Indonesia threatens ban on airlines
A report in the Age says that seven large airlines will be banned within three months if they continue to fail safety requirements under a shake-up which Indonesian Transport Minister Hatta Radjasa says will enhance aviation standards.
Mr Radjasa said airports would also be upgraded, including lengthening Yogyakarta’s runway, adding he was considering banning passenger jets that are more than 10 years old, with most planes now flying older than 20 years.
Mr Radjasa promised to release the full voice recording from the cockpit of the Garuda flight that crashed in Yogyakarta last month, killing 21 people including five Australians.
An investigation by Indonesia’s Transport Safety Commission has pointed to pilot error resulting in the plane landing at excessive speed on a runway that did not meet international specifications, but Mr Radjasa refused to speculate on why the pilot landed at 410 km/h, nearly double the maximum safe speed.
The Commission’s Chairman, Tatang Kurniadi, told The Age that Captain Marwoto Komar was claiming a wind “pushed” his plane faster during the landing. “He felt he was pushed, there were winds,” he said.

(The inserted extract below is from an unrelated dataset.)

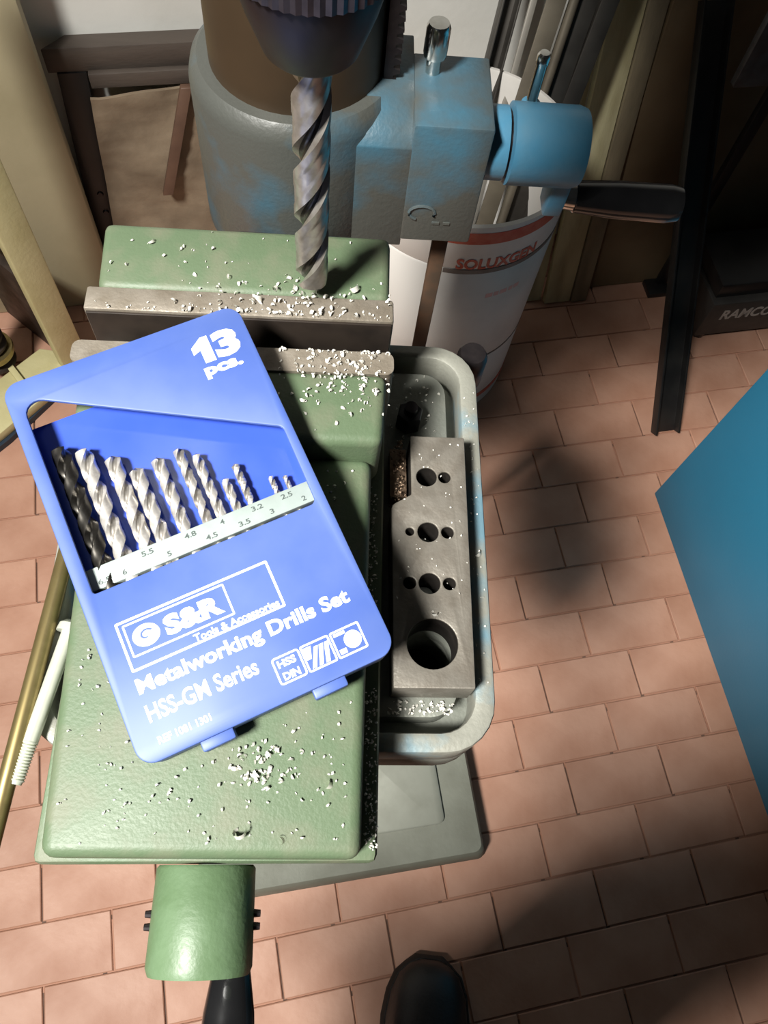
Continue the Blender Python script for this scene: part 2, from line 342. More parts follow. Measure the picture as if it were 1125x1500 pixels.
obj('motor', B().lathe([(0.06, 1.30), (0.072, 1.305), (0.072, 1.50), (0.06, 1.51)], 36, Matrix.Translation((-0.03, 0.615, 0))), DKST, dp)
obj('belt_cover', B().prism(rrect(-0.11, 0.085, 0.14, 0.70, 0.08, 8), 1.56, 1.66), TEAL, dp, 0.012, 3)

# twist drills
def twist(R, flute, total, pitch, n=32, steps=46, phase=0.0, tip=0.55, fw=0.66):
    """point at z=0, shank at z=total"""
    rings = []
    def sect(z, sc, twistz, depth):
        out = []
        for k in range(n):
            a = 2 * pi * k / n; d_ = abs(((a + pi / 2) % pi) - pi / 2)       # angle from a flute centre at 0 / pi
            fl = max(0.0, 1 - (d_ / fw) ** 4)
            r = R * (1 - depth * fl) * (0.955 if d_ > 1.05 else 1.0)
            b_ = a + phase + 2 * pi * twistz / pitch
            out.append(Vector((sc * r * cos(b_), sc * r * sin(b_), z)))
        return out
    rings.append(sect(0.0, 0.02, 0, 0.55)); rings.append(sect(R * tip, 1.0, R * tip, 0.55))
    for i in range(1, steps + 1):
        z = R * tip + (flute - R * tip) * i / steps; t = i / steps
        dep = 0.55 if t < 0.88 else 0.55 * (1 - (t - 0.88) / 0.12)
        rings.append(sect(z, 1.0, z, dep))
    if total > flute:
        rings.append([Vector((R * 0.97 * cos(2 * pi * k / n + phase + 2 * pi * flute / pitch), R * 0.97 * sin(2 * pi * k / n + phase + 2 * pi * flute / pitch), flute + R * 0.3)) for k in range(n)])
        rings.append([Vector((p.x, p.y, total)) for p in rings[-1]])
    return B().rings(rings)
d = twist(0.0067, 0.112, 0.150, 0.062, phase=radians(-18), steps=70, n=48, fw=0.50).xf(Matrix.Translation((DX, DY, 0.9745)))
def dark_flutes(o, axis_pt, axis, R, matl):
    # ground lands stay bright, the flute surfaces keep their dark oxide
    o.data.materials.append(matl); c = WL[o.name]
    for p in o.data.polygons:
        q = p.center + c - axis_pt
        if (q - axis * (q @ axis)).length < R * 0.8: p.material_index = 1
    return o
tag(dark_flutes(obj('drill_bit', d, BIGD, smooth=35), Vector((DX, DY, 0.9745)), Vector((0, 0, 1)), 0.0067, HSSD), 'large worn twist drill bit clamped in the drill press chuck', 'drill bit')

# ------------------------------------------------------------------ vise on the table
vi = thing('drill_press_vise', 'heavy green machine vise covered in metal chips on the drill press table', 'vise', (-0.037, 0.13, 0.905))
vb = obj('bed', B().prism([(-0.101, 0.0015), (0.0232, 0.0015), (0.0285, 0.262), (-0.098, 0.262)], 0.905, 0.930), GREEN, vi, 0.003)
fj = obj('fixed_jaw', B().prism([(-0.1005, 0.2285), (0.0262, 0.2285), (0.0270, 0.2655), (-0.1020, 0.2655)], 0.930, 0.967), GREEN, vi, 0.004, 3)
obj('jaw_plate', B().box(-0.1045, 0.0280, 0.2170, 0.2292, 0.926, 0.9668), PLATE, fj, 0.0012)
obj('jaw_face', B().box(-0.1035, 0.0272, 0.2158, 0.2172, 0.931, 0.9655), mat('dark_jaw_face', '#38302a', '#211c19', 0.7, 60, 0.45, 0.3), fj, 0.0004)  # thin dark brown plate over the front of the fixed jaw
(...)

Investigators were seeking further information from Meteorology Office officials to confirm the pilot’s claim.
“He did not try to reduce (his speed). But then we have to find out why,” Mr Kurniadi said.

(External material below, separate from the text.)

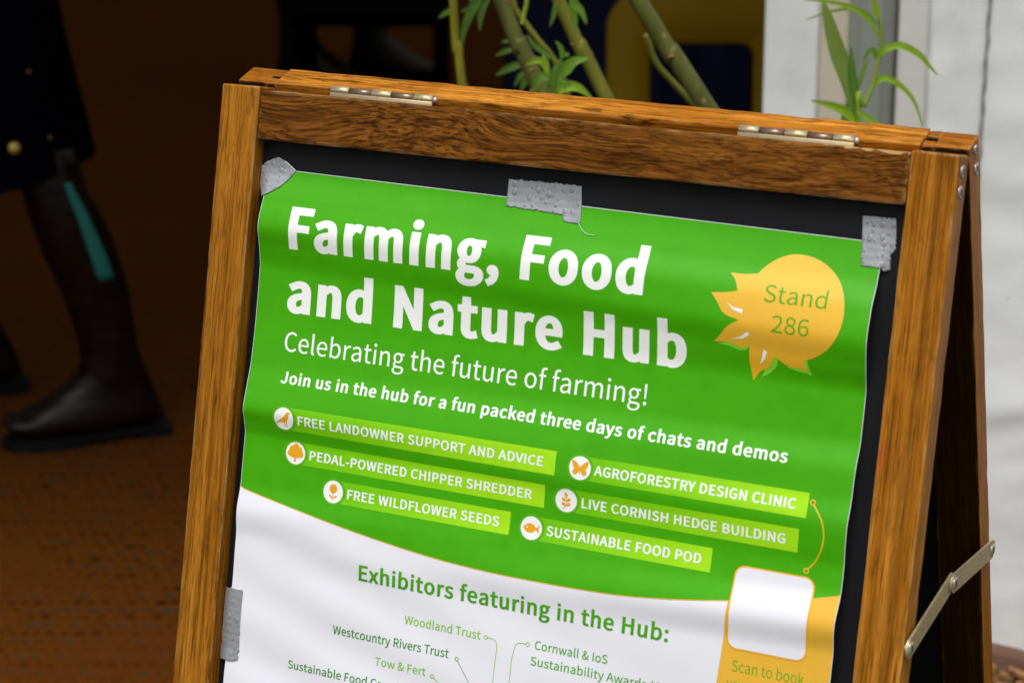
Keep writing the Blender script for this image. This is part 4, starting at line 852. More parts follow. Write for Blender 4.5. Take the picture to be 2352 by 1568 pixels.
# exhibitor list
text('exhibitors_heading', 'Exhibitors featuring in the Hub:', .1325, .3522, .3126, .3020, I_txt, poster, .0002, 29, 18, 'E')
LIST = [('Woodland Trust', .1686, .2245, .3347, .3292, I_lt, 'W'), ('Westcountry Rivers Trust', .1164, .2030, .3510, .3452, I_dk, 'W'),
        ('Tow & Fert', .1497, .1877, .3657, .3603, I_lt, 'T'), ('Sustainable Food Cornwall', .0843, .1790, .3803, .3748, I_dk, 'F'),
        ('Cornwall & IoS', .2630, .3133, .3338, .3282, I_md, 'C'), ('Sustainability Awards (CO', .2612, .3560, .3442, .3386, I_md, 'S')]
for s, a, b, y1, y0, m_, rf in LIST: text('exhibitor_name', s, a, b, y1, y0, m_, poster, .0002, 9, 6, rf)
for P, c, m_ in (([(229.8, 332.6), (233.8, 332.9), (236.2, 335.0), (236.8, 340), (236.3, 350), (236.4, 400)], (228.4, 332.6), I_lt), ([(256.5, 331.7), (252.3, 331.9), (249.6, 334.2), (248.2, 341), (247.8, 350), (247.8, 400)], (257.9, 331.7), I_lt),
                 ([(209.9, 351.6), (219.6, 364.3), (230, 378)], (209.1, 350.4), I_md), ([(193.6, 365.9), (198.4, 368.9), (210, 378)], (192.5, 364.9), I_lt)):
    cl = drape('connector_line', poly_bm([stroke(spl(mm(P), 6), .00045)]), .0002, m_, poster)
    drape('connector_ring', poly_bm([circ(c[0] / 1000, c[1] / 1000, .0014, 24), circ(c[0] / 1000, c[1] / 1000, .00092, 24)[::-1]]), .00022, m_, cl)
drape('logo_disc', poly_bm([circ(.240, .4035, .034, 64)]), .00012, ink('pale_green_ink', (.55, .72, .48, 1), var=.02), poster)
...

Mr Radjasa said the cockpit voice recording would be released when the investigation ended in about three months. “We will open to the public, we have done it before,” he said.
Mr Kurniadi expressed concern about the promise and said the voice recording could not be used in any criminal case against the Garuda pilot. Police are conducting a parallel criminal investigation into the crash.
By 2009, all major Indonesian airports would be upgraded to meet international standards and would be equipped with instrument landing systems and modern radar, Mr Radjasa said.
If the seven airlines with the lowest ranking in a recent safety check did not make changes within three months, “we will close them”, Mr Radjasa said.
The United States has advised its citizens not to fly on Indonesian airlines, saying recent accidents raise questions about aviation safety.
In the message to its citizens in Indonesia yesterday, the US embassy cited an audit by the Indonesian civil aviation agency, saying that the audit of 54 firms last month revealed none made it to the first of three rating classes, while six were told to comply with safety regulations in three months or face closure.